The late Dr. Nakamura, who was perhaps one of Japan's greatest Buddhist scholars and who, by the way, was a great Vedic scholar, had this to say about personality-view and the self (atman).
"Thus, in early Buddhism, they taught avoidance of a wrong comprehension of non-âtman as a step to the real âtman. Of things not to be identified with the self, the misunderstanding of body as âtman is especially strong opposed. Foolish people comprehend their body as their possession. Buddhist of early days called this miscomprehension 'the notion on account of the attachment to the existence of one's body' (sakkâyaditthi) and taught the abandonment of it" (Ways of Thinking of Eastern Peoples, 90-91).
Some Buddhists, today, believe the Buddha denied the self, altogether; that it is the central theme of his religion. But there is no undisputed evidence in the Buddhist canon that the Buddha made every effort to both de-transcendentalize and deconstruct the self; hopefully to eliminate its sacred privilege for us. The case against the self has been largely a straw man attack by a particular school of Buddhism. Incidentally, nobody should be surprised that Dr. Nakamura, despite his credentials, has been all but ignored when it comes to his academic view about self.

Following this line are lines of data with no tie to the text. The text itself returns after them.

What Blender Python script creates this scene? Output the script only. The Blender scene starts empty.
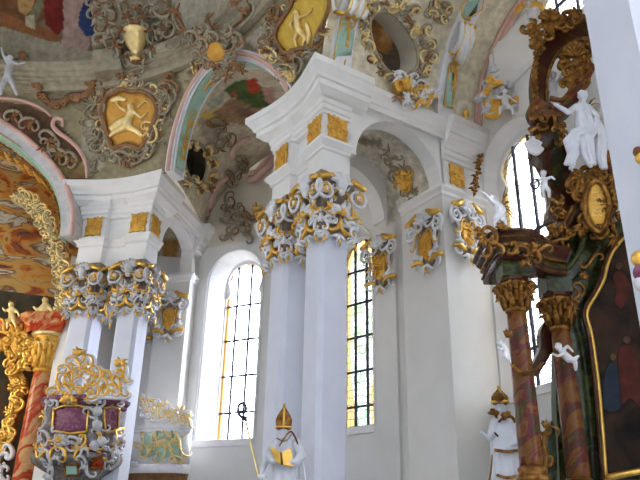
import bpy, bmesh, math, random
from mathutils import Vector, Matrix, noise
from mathutils.bvhtree import BVHTree
R_ = random.Random(7)
S = bpy.context.scene
COL = S.collection
PI = math.pi
V = Vector
def rad(d): return math.radians(d)
# ------------------------------------------------------------------ camera
FPX = 690.0; PITCH = rad(23.8); ROLL = rad(1.14); EYE = 1.6
cam = bpy.data.cameras.new('camera'); cam.sensor_width = 36; cam.lens = FPX/640*36
cam.clip_end = 300
camo = bpy.data.objects.new('camera', cam); COL.objects.link(camo)
camo.matrix_world = Matrix.Translation((0, 0, EYE)) @ Matrix.Rotation(PI/2+PITCH, 4, 'X') @ Matrix.Rotation(ROLL, 4, 'Z')
S.camera = camo
CP, SP, CR, SR = math.cos(PITCH), math.sin(PITCH), math.cos(ROLL), math.sin(ROLL)
EYEV = V((0, 0, EYE))
def ray(px, py):
    x = (px-320)/FPX; y = (240-py)/FPX
    X = x*CR-y*SR; Y = x*SR+y*CR
    return V((X, CP-Y*SP, SP+Y*CP))
def proj(p):
    X, Yf, Z = p[0], p[1], p[2]-EYE
    d = Yf*CP+Z*SP; Y = -Yf*SP+Z*CP
    if d < 0.1: return (-999, -999)
    return (320+FPX*(X*CR+Y*SR)/d, 240-FPX*(-X*SR+Y*CR)/d)
def on_plane(px, py, p0, n):
    r = ray(px, py); t = (V(p0)-EYEV).dot(n)/r.dot(n)
    return EYEV+r*t
# ------------------------------------------------------------------ materials
MATS = {}
def _mat(name):
    m = bpy.data.materials.new(name); m.use_nodes = True
    nt = m.node_tree; b = nt.nodes['Principled BSDF']; MATS[name] = m
    return m, nt, b
def ramp(nt, stops):
    r = nt.nodes.new('ShaderNodeValToRGB'); e = r.color_ramp.elements
    while len(e) < len(stops): e.new(0.5)
    for i, (p, c) in enumerate(stops):
        e[i].position = p; e[i].color = (*c, 1)
    return r
def mat_noise(name, stops, scale=3, rough=0.6, metal=0, dist=0, detail=5, bump=0, bscale=40, stretch=None, spec=0.3):
    m, nt, b = _mat(name); N = nt.nodes; L = nt.links
    tc = N.new('ShaderNodeTexCoord'); no = N.new('ShaderNodeTexNoise')
    no.inputs['Scale'].default_value = scale; no.inputs['Detail'].default_value = detail
    no.inputs['Distortion'].default_value = dist
    if stretch:
        mp = N.new('ShaderNodeMapping'); mp.inputs['Scale'].default_value = stretch
        L.new(tc.outputs['Object'], mp.inputs['Vector']); L.new(mp.outputs['Vector'], no.inputs['Vector'])
    else: L.new(tc.outputs['Object'], no.inputs['Vector'])
    r = ramp(nt, stops); L.new(no.outputs['Fac'], r.inputs['Fac']); L.new(r.outputs['Color'], b.inputs['Base Color'])
    b.inputs['Roughness'].default_value = rough; b.inputs['Metallic'].default_value = metal
    b.inputs['Specular IOR Level'].default_value = spec
    if bump:
        n2 = N.new('ShaderNodeTexNoise'); n2.inputs['Scale'].default_value = bscale
        L.new(tc.outputs['Object'], n2.inputs['Vector'])
        bp = N.new('ShaderNodeBump'); bp.inputs['Strength'].default_value = bump; bp.inputs['Distance'].default_value = 0.02
        L.new(n2.outputs['Fac'], bp.inputs['Height']); L.new(bp.outputs['Normal'], b.inputs['Normal'])
    return m
def mat_paint(name, rough=0.8):
    m, nt, b = _mat(name); N = nt.nodes; L = nt.links
    at = N.new('ShaderNodeAttribute'); at.attribute_name = 'pigment'
    tc = N.new('ShaderNodeTexCoord'); no = N.new('ShaderNodeTexNoise'); no.inputs['Scale'].default_value = 6; no.inputs['Detail'].default_value = 6
    L.new(tc.outputs['Object'], no.inputs['Vector'])
    r = ramp(nt, [(0.3, (.72, .70, .68)), (0.7, (1.12, 1.1, 1.08))]); L.new(no.outputs['Fac'], r.inputs['Fac'])
    mx = N.new('ShaderNodeMixRGB'); mx.blend_type = 'MULTIPLY'; mx.inputs['Fac'].default_value = 1
    L.new(at.outputs['Color'], mx.inputs['Color1']); L.new(r.outputs['Color'], mx.inputs['Color2'])
    L.new(mx.outputs['Color'], b.inputs['Base Color']); b.inputs['Roughness'].default_value = rough
    b.inputs['Specular IOR Level'].default_value = 0.15
    return m
def mat_glass(name, border, mid, centre, lead=(.05, .05, .06), hexs=6.0, opac=0.12, strength=1.0, lw=(.03, .06), bw=(.88, .94)):
    # leaded panes: tinted clear glass with dark cames; the pane's UV gives x across -1..1, y in metres
    m, nt, b = _mat(name); N = nt.nodes; L = nt.links
    out = N['Material Output']; N.remove(b)
    uv = N.new('ShaderNodeUVMap'); uv.uv_map = 'UVMap'
    sep = N.new('ShaderNodeSeparateXYZ'); L.new(uv.outputs['UV'], sep.inputs[0])
    no = N.new('ShaderNodeTexNoise'); no.inputs['Scale'].default_value = 2.5; no.inputs['Detail'].default_value = 4
    L.new(uv.outputs['UV'], no.inputs['Vector'])
    rc = ramp(nt, [(0.40, mid), (0.56, centre)]); L.new(no.outputs['Fac'], rc.inputs['Fac'])
    rb = ramp(nt, [(0.74, (0, 0, 0)), (0.8, (1, 1, 1))]); L.new(sep.outputs['Z'], rb.inputs['Fac'])
    # border factor = distance to the edge, stored in UV x: 0 centre..1 edge
    ab = N.new('ShaderNodeMath'); ab.operation = 'ABSOLUTE'; L.new(sep.outputs['X'], ab.inputs[0])
    wob = N.new('ShaderNodeTexNoise'); wob.inputs['Scale'].default_value = 9; L.new(uv.outputs['UV'], wob.inputs['Vector'])
    wm = N.new('ShaderNodeMath'); wm.operation = 'MULTIPLY_ADD'; wm.inputs[1].default_value = 0.25; L.new(wob.outputs['Fac'], wm.inputs[0]); L.new(ab.outputs[0], wm.inputs[2])
    L.new(wm.outputs[0], rb.inputs['Fac']); rb.color_ramp.elements[0].position = bw[0]; rb.color_ramp.elements[1].position = bw[1]
    mx = N.new('ShaderNodeMixRGB'); L.new(rb.outputs['Color'], mx.inputs['Fac']); L.new(rc.outputs['Color'], mx.inputs['Color1']); mx.inputs['Color2'].default_value = (*border, 1)
    vo = N.new('ShaderNodeTexVoronoi'); vo.feature = 'DISTANCE_TO_EDGE'; vo.inputs['Scale'].default_value = hexs; vo.inputs['Randomness'].default_value = 0.35
    L.new(uv.outputs['UV'], vo.inputs['Vector'])
    rl = ramp(nt, [(lw[0], (1, 1, 1)), (lw[1], (0, 0, 0))]); L.new(vo.outputs['Distance'], rl.inputs['Fac'])
    mul = N.new('ShaderNodeMath'); mul.operation = 'MULTIPLY'; mul.inputs[1].default_value = strength; L.new(rl.outputs['Color'], mul.inputs[0])
    mx2 = N.new('ShaderNodeMixRGB'); L.new(mul.outputs[0], mx2.inputs['Fac']); L.new(mx.outputs['Color'], mx2.inputs['Color1']); mx2.inputs['Color2'].default_value = (*lead, 1)
    tr = N.new('ShaderNodeBsdfTransparent'); L.new(mx2.outputs['Color'], tr.inputs['Color'])
    gl = N.new('ShaderNodeBsdfGlossy'); gl.inputs['Roughness'].default_value = 0.15
    ms = N.new('ShaderNodeMixShader'); ms.inputs['Fac'].default_value = 0.04
    L.new(tr.outputs[0], ms.inputs[1]); L.new(gl.outputs[0], ms.inputs[2]); L.new(ms.outputs[0], out.inputs['Surface'])
    return m
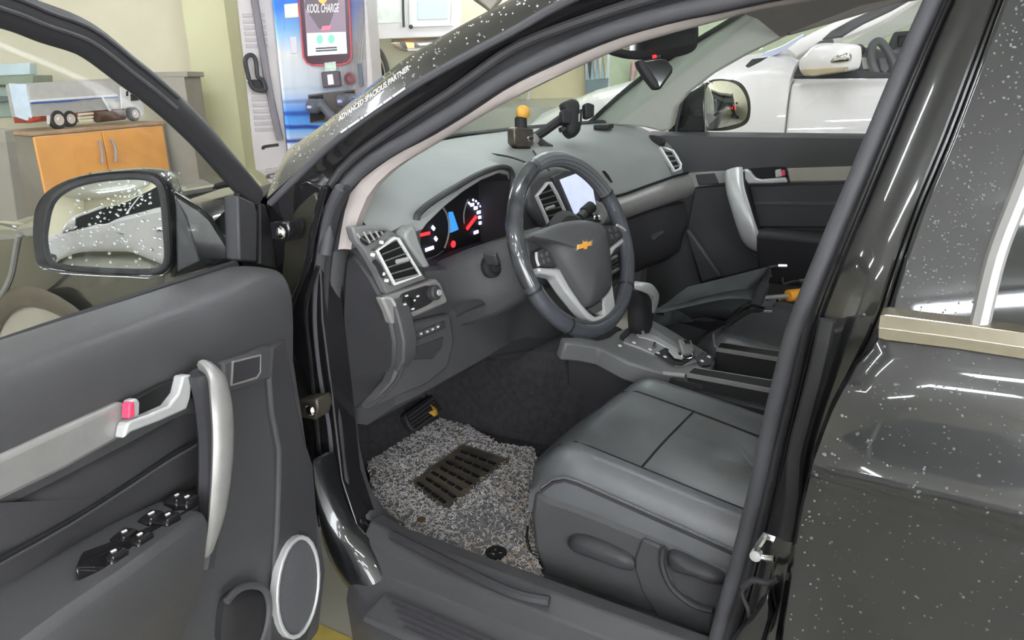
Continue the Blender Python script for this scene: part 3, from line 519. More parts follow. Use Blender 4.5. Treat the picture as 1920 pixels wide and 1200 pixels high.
# ---- dashboard: one loft of profiles from left to right
def yb(x): return max(.37, .60-.33*(abs(x-.12)/.8)**2)
def st(x, tf, lip, inn, rt, rb, ob, mid, kn, un):
    y0 = yb(x); z0 = 1.168
    pts = [(y0, z0), (y0*.6+tf[0]*.4, z0*.6+tf[1]*.4+.006), tf, lip, inn, rt, rb, ob, mid, kn, un, (.62, .60), (.66, 1.0)]
    return [V((x, a, b)) for a, b in pts]
stn = [
 st(-.722, (.27, 1.062), (.245, 1.045), (.235, 1.03), (.235, 1.02), (.24, .96), (.238, .90), (.232, .86), (.24, .70), (.32, .64)),
 st(-.66, (.275, 1.075), (.240, 1.058), (.232, 1.04), (.232, 1.03), (.235, .96), (.232, .90), (.228, .86), (.235, .70), (.32, .64)),
 st(-.615, (.27, 1.085), (.225, 1.065), (.225, 1.045), (.232, 1.035), (.236, .96), (.232, .90), (.23, .86), (.235, .70), (.32, .64)),
 st(-.605, (.27, 1.088), (.22, 1.068), (.222, 1.055), (.325, 1.05), (.325, .97), (.235, .955), (.23, .86), (.235, .70), (.32, .64)),
 st(-.55, (.27, 1.105), (.215, 1.092), (.217, 1.082), (.325, 1.085), (.325, .96), (.235, .945), (.23, .86), (.235, .70), (.32, .64)),
 st(-.49, (.27, 1.125), (.212, 1.113), (.214, 1.103), (.325, 1.105), (.325, .95), (.235, .935), (.23, .86), (.235, .70), (.32, .64)),
 st(-.42, (.27, 1.140), (.212, 1.129), (.214, 1.119), (.325, 1.115), (.325, .95), (.235, .935), (.23, .86), (.235, .70), (.32, .64)),
 st(-.35, (.275, 1.147), (.212, 1.138), (.214, 1.126), (.325, 1.115), (.325, .95), (.235, .935), (.23, .86), (.24, .70), (.32, .64)),
 st(-.305, (.28, 1.147), (.216, 1.134), (.218, 1.116), (.325, 1.105), (.325, .95), (.235, .935), (.235, .86), (.24, .70), (.32, .64)),
 st(-.285, (.285, 1.145), (.225, 1.122), (.226, 1.095), (.322, 1.09), (.322, .95), (.238, .935), (.24, .86), (.24, .70), (.32, .64)),
 st(-.275, (.29, 1.144), (.24, 1.122), (.24, 1.09), (.242, 1.05), (.245, .95), (.245, .935), (.245, .86), (.245, .70), (.30, .64)),
 st(-.20, (.30, 1.142), (.265, 1.115), (.262, 1.08), (.26, 1.05), (.26, .95), (.26, .93), (.26, .86), (.24, .70), (.28, .62)),
 st(-.05, (.31, 1.142), (.285, 1.112), (.278, 1.08), (.275, 1.05), (.268, .95), (.265, .93), (.26, .86), (.22, .70), (.26, .60)),
 st(.12, (.31, 1.142), (.285, 1.112), (.278, 1.08), (.275, 1.05), (.268, .95), (.265, .93), (.26, .86), (.22, .70), (.26, .60)),
 st(.20, (.30, 1.140), (.26, 1.105), (.245, 1.07), (.235, 1.02), (.225, .965), (.215, .95), (.235, .90), (.25, .72), (.32, .66)),
 st(.40, (.29, 1.138), (.25, 1.110), (.225, 1.07), (.212, 1.02), (.20, .975), (.19, .96), (.215, .905), (.23, .72), (.32, .66)),
 st(.58, (.27, 1.132), (.235, 1.105), (.205, 1.07), (.19, 1.02), (.178, .985), (.17, .97), (.195, .915), (.22, .72), (.32, .66)),
 st(.68, (.25, 1.120), (.215, 1.095), (.185, 1.06), (.17, 1.02), (.162, .99), (.156, .975), (.18, .92), (.21, .72), (.32, .66)),
 st(.73, (.25, 1.110), (.225, 1.085), (.205, 1.05), (.20, 1.02), (.19, .99), (.19, .975), (.20, .92), (.22, .72), (.32, .66))]
dash = MB().loft(stn).build('dashboard', 'dash', car, ang=40)
Z7_ = lambda pts: zz(4.286, 640, 400, pts)
dash.data.materials.append(M['plastic'])  # darker lower faces; light falling on the top is painted into its grey
for pl in dash.data.polygons:
    c = pl.center
    if c.y < .36 and c.z < (1.05 if c.x < .16 else .97): pl.material_index = 1
FY = PY(.210)
plate('dashboard_end_band', Z7_([(60, 290), (80, 190), (100, 120), (130, 190), (200, 300), (300, 480), (370, 650), (420, 700), (470, 880), (505, 1040), (500, 1190), (420, 1320), (430, 1180), (435, 1040), (400, 860), (320, 680), (250, 530), (160, 400)]), PX(-.738), .04, 'plastic', car, .004)
# end cap
plate('dashboard_end_cap', [(648, 482), (662, 476), (677, 493), (698, 524), (716, 559), (733, 601), (741, 643), (740, 685), (722, 722), (695, 748), (660, 770), (645, 700), (640, 590), (643, 520)], PX(-.742), .05, 'plastic2', car, .008)
plate('dashboard_lower_panel', [(738, 625), (752, 610), (845, 588), (852, 640), (840, 690), (800, 722), (690, 768), (735, 718), (757, 660)], PY(.212), .03, 'plastic', car, .006)
line('panel_seam', [(747, 600), (759, 650), (754, 690), (735, 725), (690, 766)], PY(.209), .0035, 'plastic2', car)
# cowl edge strip at the glass
cw = [V((x, yb(x)+.004, 1.169)) for x in [i*.07-.7 for i in range(21)]]
MB().tube(cw, .009, 6).build('screen_base_seal', 'void', car)
line('dash_seam', [(838, 288), (900, 287), (950, 293), (990, 306)], PZ(1.147), .0022, 'black', dash)
line('dash_seam', [(1000, 283), (1012, 300), (1030, 320)], PZ(1.143), .0022, 'black', dash)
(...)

It is almost a given in virtually all of the Buddha's discourses that the criterion is the self, in the sense of being the implicit point of reference for disclosing what is real and what needs to be abandoned. In keeping with this, the central aim of the Buddha’s methodology is to get us to abandon the conditioned for the unconditioned.
In light of this, only the modern reads the Buddha's teaching otherwise, in a completely heterodox and skeptical manner as if the Buddha were saying, "See, we are conditioned all the way down." (This brings to mind a story told about Bertrand Russell. After his lecture to the public about the wonders of astronomy, describing the planets and the sun, a little old lady, sitting at the back of the hall, told him,"What you have told us is rubbish. The world is really a flat plate supported on the back of a giant turtle." Amused, Bertrand asked her, "What pray tell us what is the turtle standing on?" "Oh you're very clever, young man, very clever," said the old lady. "But it's turtles all the way down!")
For a mind trained in the most simple basics of classical philosophy and theology, the Buddha's methodology is clearly apophatic inasmuch as what is to be removed is the conditioned so that unremovable self is laid bare. Indeed, the Buddha’s teaching is all about the shedding of the conditioned garments of impermanence and suffering to reach complete nirvana in the very self (praty-atman).
Great Post. Great to know another source for the position that early Buddhism did not deny the self and was apopathic. How will those who rule out the self explain rebirth? They can`t. Some say conciousness transmigrates and make conciousness a sort of atman. Only if we believe in existence of self, yet undetectable, there is something to identify with that is reborn. No Self, No rebirth. It is awful to watch how some of these people want to explain at the same time no-self and rebirth. At the end, they always fail miserably, they cannot make sense.
Posted by: Lebensgeist | February 11, 2008 at 01:34 PM
LOL, that story about Bertrand Russell is wonderfully hilarious. It is pitiful and quite unfortunate to know some of these Buddhists, who are mostly Westerners (and often of the Theravada sect), tend to advocate the view that the Buddha teaches no-self anywhere.
It is very probable that most of these no-self Buddhists are former Christian and/or people with mental disorder. If one wants to verify about what was said, just swing over to Esangha and see how the 'establishment' (mostly 'rank and file' moderators) operate a Buddhist form! Certainly these people have control issues and they do not seem to care about genuine Buddhism except to keep their 'power' over the masses.
I am quite glad to know that blog like this let viewers know the real side of Buddhism. And in this arena of internet proliferation, more and more people will wake up and intuit into the 'fact' that these no-self Buddhists are nothing but Mara in Buddhist robes.